Review: Billie Eilish is a different kind of pop star; Her sold-out concert shows why

Billie Eilish performed for more than 15,000 fans at a sold-out concert at CHI Health Center Omaha. Photo courtesy High Rise PR

Billie Eilish is a new kind of pop artist.

You’ve probably never seen anyone else like her — a singer and songwriter who connects so directly with fans not only through her oh-I-identify-with-that lyrics but also through her personal magnetism, too.

She’s absolutely her own person, not a pop star built through a committee of producers, teams of outside songwriters and an army of stylists.

Eilish made it apparent on Wednesday at CHI Health Center Omaha, where a veritable army of her fans showed up to sing, shout and screech every word to songs such as bad guy, Happier Than Ever, Lovely and Bored.

(Let’s just say there will be a lot of sore voices around town on Thursday.)

This was Billie’s show.

There were no dancers. No huge band. No big distractions.

Just her. Just her music.

Oh, and more than 15,000 delirious fans, many screaming every word to Eilish’s expansive 28-song, 100-minute set.

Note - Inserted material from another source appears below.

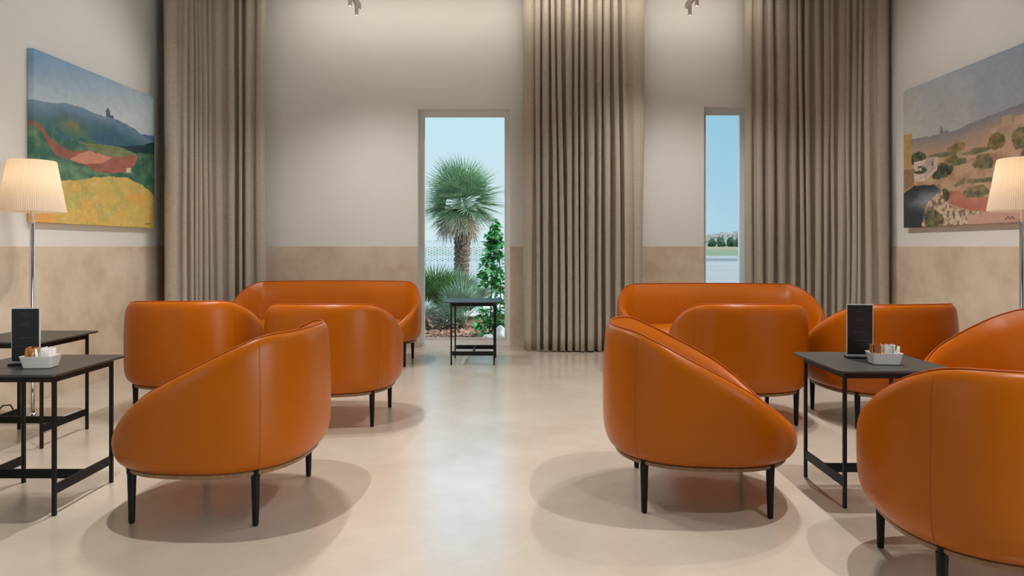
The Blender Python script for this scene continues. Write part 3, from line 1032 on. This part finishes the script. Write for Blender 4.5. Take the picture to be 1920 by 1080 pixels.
    st = (np.abs(V0 - .028 - .006 * np.sin(U0 * 240)) < .004) & (U0 > .80) & (U0 < .86)
    col = np.where(st[..., None], C(80, 56, 50), col)
    return col * (1.12 + .22 * n2[..., None])


def painting(name, origin, du, fn, label, nrm, mute):
    """canvas on stretcher bars: face plus wrapped edges; origin at the wall side lower-left corner"""
    NU, NV, Wd, Hd, Dp = 330, 250, 1.53, 1.155, .04
    us = np.concatenate(([0], np.linspace(0, 1, NU), [1])); vsn = np.concatenate(([0], np.linspace(0, 1, NV), [1]))
    du_d = np.concatenate(([-1], np.zeros(NU), [1])); dv_d = np.concatenate(([-1], np.zeros(NV), [1]))
    U, V = np.meshgrid(us, vsn)
    back = (np.abs(np.meshgrid(du_d, dv_d)[0]) + np.abs(np.meshgrid(du_d, dv_d)[1])) > 0
    depth = np.where(back, .001, Dp)
    o = np.array(origin, float); du = np.array(du, float); nn = np.array(nrm, float)
    co = o + U[..., None] * Wd * du + V[..., None] * Hd * np.array((0, 0, 1.)) + depth[..., None] * nn
    co -= o
    col = fn(U, V)
    col = col + (col.mean(-1, keepdims=True) - col) * mute          # chalky, muted paint
    nr, nc = U.shape
    idx = np.arange(nr * nc).reshape(nr, nc)
    f = np.stack((idx[:-1, :-1], idx[:-1, 1:], idx[1:, 1:], idx[1:, :-1]), -1).reshape(-1, 4)
    me = bpy.data.meshes.new(name)
    me.vertices.add(nr * nc); me.vertices.foreach_set('co', co.reshape(-1))
    me.loops.add(f.size); me.loops.foreach_set('vertex_index', f.reshape(-1).astype(np.int32))
    me.polygons.add(len(f)); me.polygons.foreach_set('loop_start', np.arange(0, f.size, 4, dtype=np.int32))
    me.update(calc_edges=True)
    at = me.color_attributes.new('paint', 'FLOAT_COLOR', 'POINT')
    at.data.foreach_set('color', np.concatenate((np.clip(col, 0, 1), np.ones((nr, nc, 1))), -1).reshape(-1).astype(np.float32))
    m = mat('oil_paint_' + name, (1, 1, 1, 1), .5, spec=.3)
    n = m.node_tree.nodes; l = m.node_tree.links; p = n['Principled BSDF']
    a = n.new('ShaderNodeAttribute'); a.attribute_name = 'paint'
    l.new(a.outputs['Color'], p.inputs['Base Color'])
    t = n.new('ShaderNodeTexCoord'); q = n.new('ShaderNodeTexNoise'); q.inputs['Scale'].default_value = 70; q.inputs['Detail'].default_value = 5
    l.new(t.outputs['Object'], q.inputs['Vector'])
    bu = n.new('ShaderNodeBump'); bu.inputs['Strength'].default_value = .25; bu.inputs['Distance'].default_value = .003
    l.new(q.outputs['Fac'], bu.inputs['Height']); l.new(bu.outputs[0], p.inputs['Normal'])
    me.materials.append(m)
    ob = bpy.data.objects.new('painting', me); COL.objects.link(ob)
    ob.location = tuple(o)
    return tag(ob, label, 'painting', 'landscape paintings')


painting('left', (XL + .003, 4.61, 1.21), (0, 1, 0), paint_left, 'unframed landscape painting of green hills and a yellow field on the left wall', (1, 0, 0), .12)
painting('right', (XR - .003, 5.875, 1.207), (0, -1, 0), paint_right, 'unframed landscape painting of a stony hillside village on the right wall', (-1, 0, 0), .22)


# ------------------------------------------------------------------ outdoors
YO = YB + T
tag(obj('garden_bed', boxm(-6, 1.2, YO, 9.9, -.2, -.012), M['soil']), kind='structure')
bm = bmesh.new()
rnd = random.Random(4)
for _ in range(3800):
    x = rnd.uniform(-2.2, .6); y = rnd.uniform(YO + .06, 9.86); z = rnd.uniform(-.014, .012)
    l, w_, h = rnd.uniform(.015, .04), rnd.uniform(.008, .016), rnd.uniform(.003, .007)
    mtx = Matrix.Translation((x, y, z)) @ Matrix.Rotation(rnd.uniform(0, 6.3), 4, 'Z') @ Matrix.Rotation(rnd.uniform(-.5, .5), 4, 'X') @ Matrix.Rotation(rnd.uniform(-.4, .4), 4, 'Y')
    for v in box(bm, -l, l, -w_, w_, -h, h):
        v.co = mtx @ v.co
tag(obj('bark_mulch', bm, M['mulch']), 'brown bark chips covering the planting bed outside the tall window', 'mulch', kind='stuff')
tag(obj('kerb', boxm(-6, 1.2, 9.9, 9.98, -.2, .05), M['stem']), kind='structure')
tag(obj('pavement', boxm(-8, 6, 9.98, 15.6, -.2, .0), M['paving']), kind='structure')
tag(obj('apron', boxm(-60, 140, 15.6, 49, -.3, -.005), M['apron']), kind='structure')
tag(obj('apron', boxm(1.2, 60, YO, 9.98, -.3, -.005), M['apron']), kind='structure')
tag(obj('apron', boxm(6, 140, 9.98, 15.6, -.3, -.005), M['apron']), kind='structure')
tag(obj('taxiway', boxm(-60, 140, 49, 62, -.3, -.006), M['asphalt']), kind='structure')
tag(obj('apron', boxm(-60, 140, 62, 78, -.3, -.005), M['apron']), kind='structure')
tag(obj('field', boxm(-200, 300, 78, 420, -.3, -.004), M['field']), kind='structure')


def frond_mesh(name, m, nl, R, spread, pet, droop, wid, seed, fold=.25):
    rnd = random.Random(seed)
    bm = bmesh.new()
    if pet > 0:
        tube(bm, [(0, 0, 0), (0, pet * .5, .006), (0, pet, 0)], [.007, .006, .005], 5)
    for i in range(nl):
        u = -1 + 2 * i / (nl - 1)
        a = u * math.radians(spread) / 2 + rnd.uniform(-.03, .03)
        L = R * (1 - .22 * abs(u) ** 2) * rnd.uniform(.88, 1.08)
        d = Vector((math.sin(a), math.cos(a), fold * abs(u) * .5)).normalized()
        sdir = Vector((math.cos(a), -math.sin(a), 0))
        up = Vector((0, 0, 1))
        rows = []
        kink = rnd.uniform(.5, 1.4) * droop
        for t, wv in ((0, .25), (.18, .8), (.42, 1), (.7, .62), (1, .04)):
            c = Vector((0, pet, 0)) + d * (L * t) - up * (kink * L * t ** 2.4)
            ww = wid * wv
            rows.append((bm.verts.new(c - sdir * ww + up * ww * .5), bm.verts.new(c), bm.verts.new(c + sdir * ww + up * ww * .5)))
        for p, q in zip(rows, rows[1:]):
            bm.faces.new((p[0], p[1], q[1], q[0])); bm.faces.new((p[1], p[2], q[2], q[1]))
    me = bpy.data.meshes.new(name); bm.to_mesh(me); bm.free()
    me.materials.append(m)
    return me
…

The sold-out arena was filled with Eilish’s angsty, breathy music, the heat of thousands of writhing fans and their voluminous shouts, too.

It was something else to witness.

Eilish owned the stage, dancing and running down a massive stage that ran nearly the length of the arena. Every time she came near a new section of the arena, fans there would swell with squeals.

It’s no wonder she has so many Grammy Awards. (Or that she’s nominated for a multitude more — and performing — at this year’s ceremony, too.)

Billie Eilish is a far cry from the pop stars of my teenage years.

They were all teen-pop sex appeal, marketed not so much as great singers creating amazing music but as something sexy. It didn’t help that their songs were typically filled with banal lyrics written by committees of unknown songwriters.

Not Billie. No.

She writes all of her songs alongside her brother/producer Finneas.

They’re angsty. They’re emotional. They’re wordy and acerbic. They’re oh so real, sounding exactly like how a teenager and young woman actually experiences life.

No surprise that so many identify with her songs and their lyrics.

Eilish’s personality is also incredibly inviting, the sort of celebrity with whom you’d like to become dear friends. She goofed off on stage, dancing like you might in a friend’s living room when a favorite song comes on. Her look is more like your quirky friend from down the street with the dyed hair and black fingernails and less like a perfectly made-up, marketed and focus group-tested pop star.

Eilish showed just how different she was on Wednesday as soon as she was launched from beneath the stage, landing on the platform in a baggy pink sweatshirt, shorts, kneepads and her black hair done up in bunches.

She performed with only a drummer and her brother, Finneas, who sang backing vocals, trigger samples and played drums, guitar, bass and keyboards.

At times, her whispered and breathy vocals were hard to catch and she occasionally let the backing track (and the screaming audience, too) pick up the slack and carry songs for her. Her best efforts were songs such as the James Bond theme No Time To Die, which saw her using her voice in big and small ways, and the emotionally complicated and strongly worded Male Fantasy, which Eilish performed solo with an acoustic guitar.

As excited as her fans were to see Eilish, she may have been more excited to see the audience.

“It’s so good to see you guys. How’s your day?” she said. “There’s one rule for the night: Have. Fun. It’s not cool to not have fun. Move your body. It doesn’t matter tonight. Just do what you feel like doing.”

Throughout the night, Eilish continually spoke to the audience and checked on fans. It was hot in the arena, and the crowd pressed close to the stage. A few times, crowd managers and paramedics had to check on fans having a hard time, and Eilish was concerned. She even ordered cases of water to be brought out and handed to whomever needed a drink.

Eilish absolutely burned through her set, performing nearly every song she’s ever released in less than two hours. Some songs were cut short, featuring only the performance of a verse and a chorus, but the depth of her catalog made the ticket well worth it.

I couldn’t tell who had more fun: Eilish or her fans.

“I love you guys so much. Thank you for coming tonight,” she said to even more shouts and screams. “Thank you for coming and showing love. Thank you for the parents and cousins and siblings for coming along. I love you guys so much.”